Eric Dupond-Moretti : "Ce que je veux pour la justice"
JUSTICE
Eric Dupond-Moretti : "Ce que je veux pour la justice"
Sa nomination a constitué la surprise du gouvernement Castex, elle a aussi provoqué un choc parmi les magistrats. Avocat renommé, esprit libre revendiqué, grande gueule assumée, Éric Dupond-Moretti a trop souvent critiqué la justice – l'institution, son fonctionnement et ses dysfonctionnements – pour ne pas vouloir la réformer. "Je n'ai pas changé… sauf que j'ai acheté des cravates", s'amuse-t-il en recevant le JDD pour sa première interview dans son immense bureau de ministre, place Vendôme. Procédure pénale, prisons, dossiers sensibles, indépendance des parquets : son calendrier n'est pas encore précis, mais il a des idées, des exigences et du tempérament. Entretien avec un ministre inattendu dont les réponses sont très attendues.
Vous aviez dit à la télévision – en éclatant de rire – que jamais vous ne seriez ministre de la Justice. Comment et pourquoi avez-vous changé d'avis?
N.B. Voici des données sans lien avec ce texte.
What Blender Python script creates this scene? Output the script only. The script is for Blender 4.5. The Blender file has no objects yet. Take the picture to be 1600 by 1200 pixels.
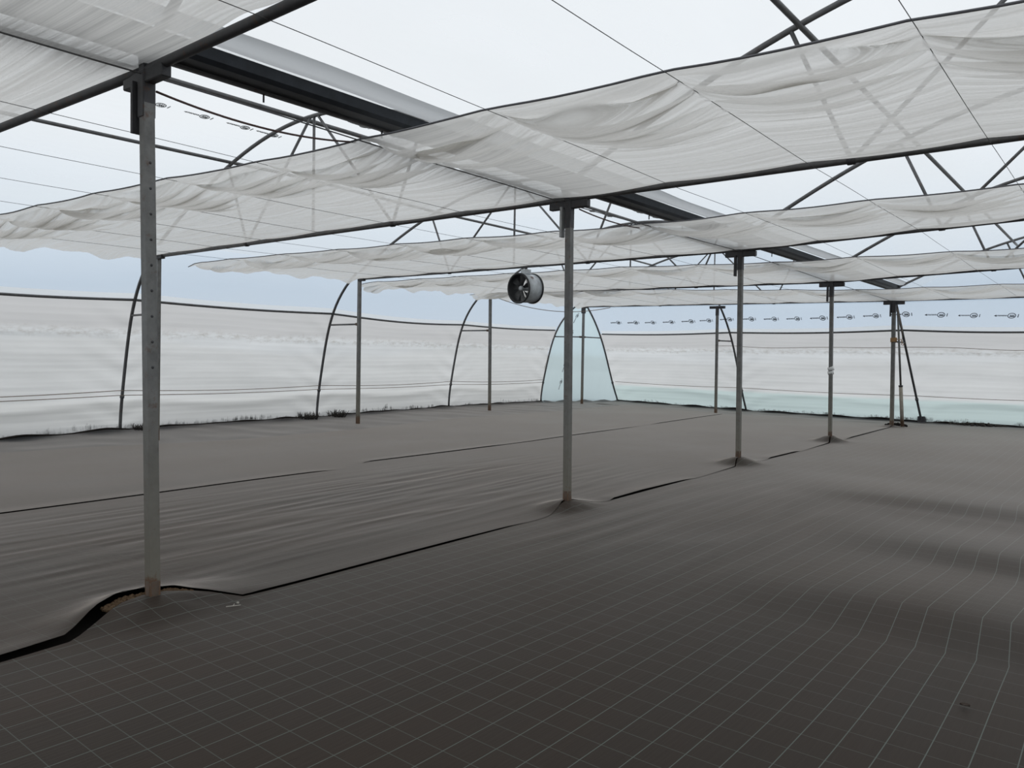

Quand j'ai prononcé cette phrase, je pensais vraiment que jamais on n'aurait l'idée de me le proposer! Et quand le poste m'a été proposé, j'ai répondu à l'instinct : j'ai dit oui et j'ai réfléchi après. Un ami m'a dit : "On te donne les clés de la bagnole, il faut que tu montes dedans." J'ai une connaissance approfondie – mais pas technocratique – de l'institution judiciaire. Je sais ce qu'elle a de bon et ce qui doit changer. J'ai accepté aussi pour des raisons affectives. Comme avocat, j'ai toujours défendu des hommes, pas des causes. Cette fois encore, j'y suis allé pour l'homme. Je trouve Emmanuel Macron courageux. Maintenant, c'est à moi d'agir. Je dois réussir. J'ai des idées, mais je dois les mettre en œuvre. En pensant à ça, je ne vous cache pas que j'ai eu un vertige : quand, comme moi, on doit tout à la République, ce n'est pas rien de pouvoir la servir.
"J'aurai des moyens"
Ce qu'il faut changer dans notre justice, ça fait trente-six ans que j'y réfléchis! La difficulté pour moi, c'est d'apprendre mon administration et de l'apprivoiser. Elle est compétente et pleine de gens de qualité, elle peut aussi – comme toute structure – avoir ses lourdeurs. Quand je partirai, je veux laisser deux ou trois choses simples : je n'ai pas de baguette magique, mais je veux réconcilier les Français avec leur justice, leur redonner confiance. C'est pourquoi je parle d'une "justice de proximité" – ça ne veut pas dire
qu'on va rétablir les juges de proximité qu'on avait supprimés [en 2017], mais qu'on va essayer d'avoir une justice qui a le souci de la proximité avec les justiciables. Il y a deux problèmes principaux : le manque de moyens et certaines mauvaises habitudes. J'aurai réussi si j' arrive à agir sur ces deux fronts.